• _Input rows_:

____

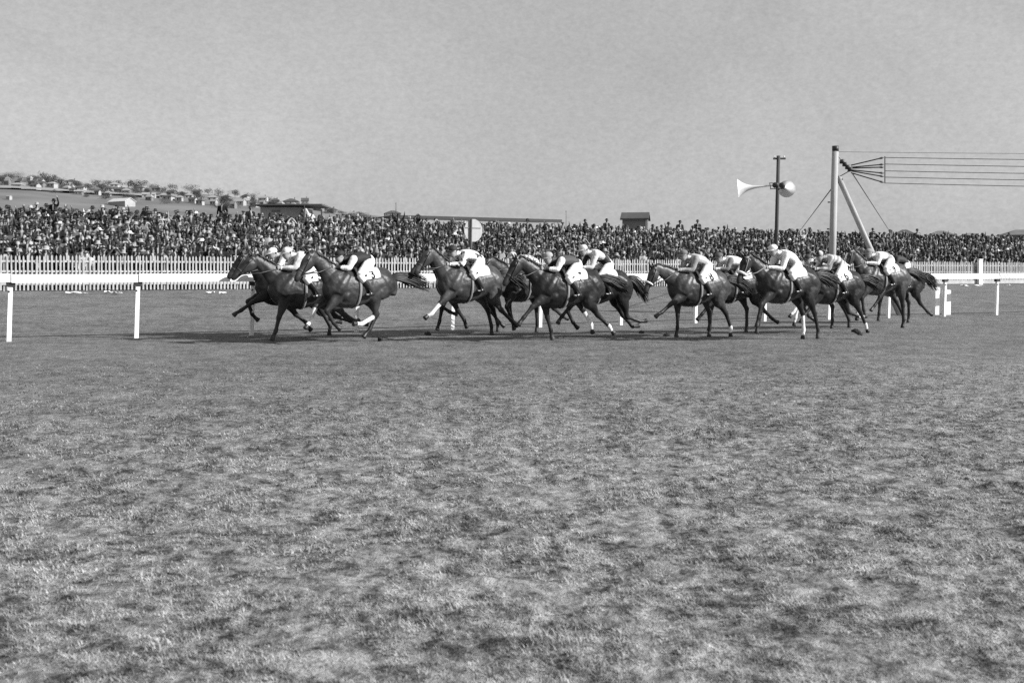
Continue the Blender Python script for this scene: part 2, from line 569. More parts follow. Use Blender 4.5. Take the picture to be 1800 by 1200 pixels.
# ------------------------------------------------------------------ running rail
LEAN = 0.032
rail = tag(empty('running_rail', (*world(-3, 0), 0)), 'white running rail of thick planks on leaning posts beside the horses', 'running rail')
def local(parent, p):
    return Vector(p) - parent.location
RAILZ = 1.205
SP = 2.2896
Urot = Matrix.Rotation(math.atan2(U[1], U[0]), 3, 'Z')
for k in range(-2, 16):
    s0 = k * SP
    x, y = world(s0, 0.0)
    z = float(gz(x, y))
    mb = MB()
    h = 1.04
    jj = 0.012 * ((k * 37) % 5 - 2)
    mb.tube([(x - LEAN * 0.0, y, z - 0.05), (x + LEAN * h, y, z + h)], [0.058, 0.054], [0.058, 0.054], n=4, cap=0.05, lat=(U[0] - U[1], U[1] + U[0], 0))
    po = mb.build('post', M_WHITE, rail)
    mb2 = MB(); mb2.tube([(x + LEAN * 0.95, y - 0.072, z + 0.95), (x + LEAN * 0.95, y - 0.052, z + 0.95)], 0.018, n=8)
    bo = mb2.build('bolt', M_DARKIRON, po)
    mb3 = MB(); mb3.box((x + LEAN * 1.1, y, z + 1.082), (0.16, 0.10, 0.085), Urot)
    br = mb3.build('bracket', M_DARKIRON, rail)
    mb4 = MB()
    xa, ya = world(s0 + 0.012, -0.03); xb, yb = world(s0 + SP - 0.012, -0.03)
    za, zb = float(gz(xa, ya)), float(gz(xb, yb))
    c = ((xa + xb) / 2 + LEAN * 1.2, (ya + yb) / 2, (za + zb) / 2 + RAILZ + jj * 0.4)
    L_ = SP - 0.02
    prof = [(-0.055, -0.08), (-0.055, 0.062), (-0.035, 0.082), (0.035, 0.082), (0.055, 0.062), (0.055, -0.08)]
    vs = []
    for e in (-L_ / 2, L_ / 2):
        for (a, b_) in prof:
            vs.append(Vector((c[0] + U[0] * e + Nn[0] * a, c[1] + U[1] * e + Nn[1] * a, c[2] + b_)))
    m_ = len(prof)
    fs = [(i, (i + 1) % m_, m_ + (i + 1) % m_, m_ + i) for i in range(m_)] + [tuple(range(m_))[::-1], tuple(range(m_, 2 * m_))]
    mb4.add(vs, fs)
    rl = mb4.build('rail', M_WHITE, rail)
    for o in (po, br, rl):
        o.location = -rail.location

# two thick white posts close to the rail on the right
for (px, pt, lab, w) in ((1644, 506, 'thick white post standing left of its pair beside the rail', 0.19), (1663, 511, 'thick white post right of its pair under the rail', 0.19)):
    Z = 31.9
    b = at(px, 0, Z)
    mb = MB()
    top = CAMZ + (HORY - pt) / F * Z
    mb.box((0, 0, top / 2 - 0.04), (w, w, top + 0.08))
    o = mb.build('white_post', M_WHITE)
    bv = o.modifiers.new('bevel', 'BEVEL'); bv.width = 0.012; bv.segments = 2
    o.location = (b.x, Z, float(gz(b.x, Z)))
    o.rotation_euler = (0, R(1.2), R(20))
    cp = MB(); cp.box((0, 0, top + 0.012), (w * 0.9, w * 0.9, 0.02)); cp.build('cap', M_WHITE, o)
    tag(o, lab, 'post', 'thick white posts by the rail')

# ------------------------------------------------------------------ white picket fence in front of the crowd
fence = tag(empty('picket_fence', (*world(-6, 23), 0.6)), 'long white picket fence holding back the crowd', 'picket fence')
FD = 23.0
s, k = -6.0, 0
while s < 74:
    mb = MB()
    npk = 20
    for i in range(npk):
        ss = s + 0.09 + i * 0.145
        x, y = world(ss, FD - 0.035)
        z = float(gz(x, y))
        jig = random.uniform(-0.035, 0.02)
        c = Vector((x, y, z + 0.03))
        hx = 0.031 * random.uniform(.85, 1.15)
        tilt = random.uniform(-0.018, 0.018)
        vs = []
        for dn in (-0.011, 0.011):
            for (a, b_) in ((-hx, 0), (hx, 0), (hx, 1.34 + jig), (0, 1.41 + jig), (-hx, 1.34 + jig)):
                vs.append((c.x + U[0] * (a + tilt * b_) + Nn[0] * dn, c.y + U[1] * (a + tilt * b_) + Nn[1] * dn, c.z + b_))
        mb.add(vs, [(0, 1, 2, 3, 4), (9, 8, 7, 6, 5)] + [(i_, 5 + i_, 5 + (i_ + 1) % 5, (i_ + 1) % 5) for i_ in range(5)])
    o = mb.build('picket_panel', M_PICKET, fence); o.location = -fence.location
    x, y = world(s + 1.5, FD); z = float(gz(x, y))
    mb = MB()
    for hz in (0.32, 0.78, 1.18):
        mb.box((x, y, z + hz), (3.0, 0.045, 0.075 if hz > .4 else 0.15), Urot)
    o = mb.build('fence_rail', M_PICKET, fence); o.location = -fence.location
    x, y = world(s, FD + 0.05); z = float(gz(x, y))
    mb = MB(); mb.box((x, y, z + 0.7), (0.12, 0.055, 1.5), Urot)
    o = mb.build('fence_post', M_PICKET, fence); o.location = -fence.location
    s += 3.0; k += 1
# low board along the foot of the fence on the right, where it reads as solid
x, y = world(55, FD - 0.085); mb = MB(); mb.box((x, y, 0.74), (38, 0.02, 0.22), Urot)
o = mb.build('kick_board', M_PICKET, fence); o.location = -fence.location
# wide white gate post on the fence
Z = 66.0
p = at(1666, 481, Z)
sx, dx_ = sd(p.x, p.y)
x, y = world(sx + 0.5, FD - 0.2)
mb = MB(); mb.box((0, 0, 0.78), (0.30, 0.16, 1.56), Urot)
o = mb.build('gate_post', M_WHITE); o.location = (x, y, float(gz(x, y)))
mb = MB(); mb.box((0, 0, 1.585), (0.36, 0.22, 0.05), Urot); mb.build('cap', M_WHITE, o)
tag(o, 'wide white gate post standing against the picket fence at right', 'gate post')

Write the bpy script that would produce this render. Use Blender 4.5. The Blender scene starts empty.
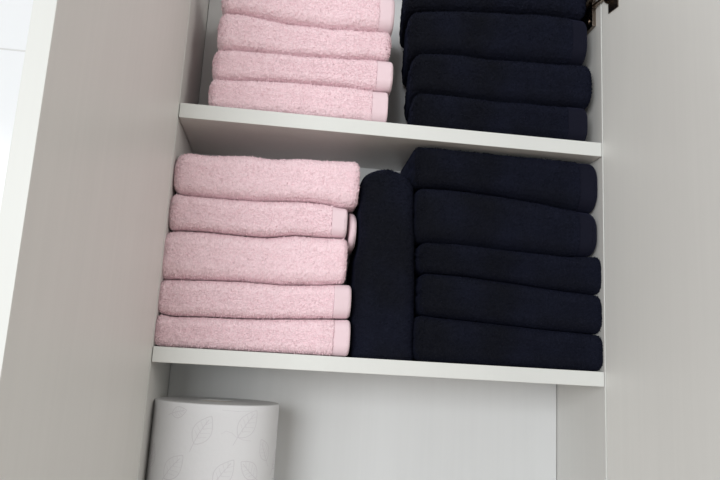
import bpy, bmesh, math, random
import numpy as np
from mathutils import Matrix, Vector

scene = bpy.context.scene
COL = scene.collection
S = 0.48                      # clear width of the cabinet in metres
Z0 = 1.45                     # underside of the lower shelf above the floor
D = 0.2677 * S                # clear depth
T = 0.0165                    # board thickness
W = S
ZT0 = Z0 + 0.0331 * S         # top of lower shelf
ZB1 = Z0 + 0.5420 * S         # underside of upper shelf
ZT1 = Z0 + 0.5766 * S         # top of upper shelf
ZBOT = Z0 - 0.245             # top of the cabinet bottom
ZTOP = ZT1 + 0.245            # underside of the cabinet top

# ------------------------------------------------------------------ camera
F, YAW, PITCH, ROLL = 673.28, 0.1089, 0.1851, 0.0563
CAM = np.array([0.2646 * S, -1.4770 * S, Z0 + 0.0152 * S])


def cam_axes():
    cy, sy = math.cos(YAW), math.sin(YAW)
    cp, sp = math.cos(PITCH), math.sin(PITCH)
    cr, sr = math.cos(ROLL), math.sin(ROLL)
    f = np.array([sy * cp, cy * cp, sp])
    r = np.array([cy, -sy, 0.0])
    u = np.cross(r, f)
    return cr * r + sr * u, -sr * r + cr * u, f


RGT, UPV, FWD = cam_axes()


def at(px, py, y):
    """the place at depth y that the photograph shows at a pixel"""
    d = (px - 360) / F * RGT - (py - 240) / F * UPV + FWD
    k = (y - CAM[1]) / d[1]
    p = CAM + k * d
    return p[0], p[2]


cam = bpy.data.objects.new('camera', bpy.data.cameras.new('camera'))
COL.objects.link(cam)
cam.data.sensor_width = 36
cam.data.lens = F / 720 * 36
cam.data.clip_start = 0.01
m = Matrix.Identity(4)
for i in range(3):
    m[i][0], m[i][1], m[i][2], m[i][3] = RGT[i], UPV[i], -FWD[i], CAM[i]
cam.matrix_world = m
scene.camera = cam

# --------------------------------------------------------------- materials


def new_mat(name, color, rough=0.5, spec=0.5):
    mt = bpy.data.materials.new(name)
    mt.use_nodes = True
    b = mt.node_tree.nodes['Principled BSDF']
    b.inputs['Base Color'].default_value = (*color, 1)
    b.inputs['Roughness'].default_value = rough
    b.inputs['Specular IOR Level'].default_value = spec
    return mt, mt.node_tree, b


def link(nt, a, b):
    nt.links.new(a, b)


def node(nt, kind, **kw):
    n = nt.nodes.new(kind)
    for k, v in kw.items():
        if k in n.inputs.keys():
            n.inputs[k].default_value = v
        else:
            setattr(n, k, v)
    return n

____

• _Directive_: Set down, word for word, the lines from the one holding "Write the bpy" through the one holding "return p[0], p[2]". Skip the pictures.

• _Completed task_:
Write the bpy script that would produce this render. Use Blender 4.5. The Blender scene starts empty.
import bpy, bmesh, math, random
import numpy as np
from mathutils import Matrix, Vector

scene = bpy.context.scene
COL = scene.collection
S = 0.48                      # clear width of the cabinet in metres
Z0 = 1.45                     # underside of the lower shelf above the floor
D = 0.2677 * S                # clear depth
T = 0.0165                    # board thickness
W = S
ZT0 = Z0 + 0.0331 * S         # top of lower shelf
ZB1 = Z0 + 0.5420 * S         # underside of upper shelf
ZT1 = Z0 + 0.5766 * S         # top of upper shelf
ZBOT = Z0 - 0.245             # top of the cabinet bottom
ZTOP = ZT1 + 0.245            # underside of the cabinet top

# ------------------------------------------------------------------ camera
F, YAW, PITCH, ROLL = 673.28, 0.1089, 0.1851, 0.0563
CAM = np.array([0.2646 * S, -1.4770 * S, Z0 + 0.0152 * S])


def cam_axes():
    cy, sy = math.cos(YAW), math.sin(YAW)
    cp, sp = math.cos(PITCH), math.sin(PITCH)
    cr, sr = math.cos(ROLL), math.sin(ROLL)
    f = np.array([sy * cp, cy * cp, sp])
    r = np.array([cy, -sy, 0.0])
    u = np.cross(r, f)
    return cr * r + sr * u, -sr * r + cr * u, f


RGT, UPV, FWD = cam_axes()


def at(px, py, y):
    """the place at depth y that the photograph shows at a pixel"""
    d = (px - 360) / F * RGT - (py - 240) / F * UPV + FWD
    k = (y - CAM[1]) / d[1]
    p = CAM + k * d
    return p[0], p[2]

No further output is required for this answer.